10:0 für den Aiwanger Hubert

Wie ein Volkstribun seine bürgerlichen Kritiker vorführt. Florian Sendtner

Kleinkinder sprechen von sich in der dritten Person: »Pepi muss pipi!« Aber auch Persönlichkeiten der Weltgeschichte wie Jesus, Cäsar oder Wolfgang Schäuble verfielen und verfallen dem Illeismus. Ein bemerkenswerter Neuzugang in der Disziplin der Ich-Verweigerer war unlängst bei Markus Lanz zu Gast: Hubert Aiwanger. Der bayerische Wirtschaftsminister, stellvertretende bayerische Ministerpräsident und umjubelte Führer der Freien Wähler bringt die erste Person Singular vor lauter Bescheidenheit kaum noch über die Lippen. Es geht schließlich nicht um seine Person, die sich im Dienst der Allgemeinheit aufarbeitet, sondern um »den Hubert Aiwanger« als Stellvertreter des deutschen Volkes. Der Skandal, sagt Aiwanger, besteht darin, »dass man den Aiwanger vorführt«. Nämlich in der von der »Süddeutschen Zeitung« angezettelten Flugblattaffäre, die eine einzige »Schmutzkampagne« war. Weil, wie der Aiwanger Hubert dem Lanz und seinen Gästen fachkundig erklärt, »weil der erste Vorwurf schon nicht stimmt, dass der Aiwanger Hubert der Urheber gewesen sei, das war die erste, katastrophalste Lüge und Fehlbehauptung«.

Satte fünf Prozent mehr hat Aiwanger bei der bayerischen Landtagswahl aus der »Schmutzkampagne« für sich und seinen Verein herausgeholt. Aber er hat noch lange nicht genug. Bei Lanz geht es schon wieder gegen ihn, alle reden ihm ins Gewissen, er solle doch bei seiner nächsten Erdinger Rede ein bisschen besser auf seine Wortwahl achten. Er sei ja ein lupenreiner Demokrat und herzensguter Mensch, versichert ihm die gesamte Runde, doch solche Formulierungen wie »sich die Demokratie zurückholen«, das könne unter Umständen missverstanden werden!

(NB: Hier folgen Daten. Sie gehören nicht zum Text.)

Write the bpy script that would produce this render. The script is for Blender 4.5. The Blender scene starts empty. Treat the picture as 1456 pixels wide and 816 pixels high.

Ein Steilpass für den Aiwanger: »Ist das jetzt ein Benimmkurs, wie der Aiwanger reden darf? Oder wie der Aiwanger sich zu verhalten hat?« Aiwanger spielt regelrecht mit den anderen Gästen, am meisten mit Roman Deininger. Wenn sich der Chefreporter der »SZ« mal zu einem halbherzigen Widerwort gegen den Volkstribun aufrafft, schiebt er eilig ein »des is jetz aber nicht böse gemeint« nach. Aiwanger grinst. Aiwanger feixt. Aiwanger strahlt. Und legt triumphierend nach, gegen Arbeitsscheue, Schmarotzer und andere »Taugenichtse«. Die Benimmtanten um ihn herum zucken zusammen. Für Millionen Deutsche vor den Endgeräten war Aiwangers Auftritt ein innerer Reichsparteitag.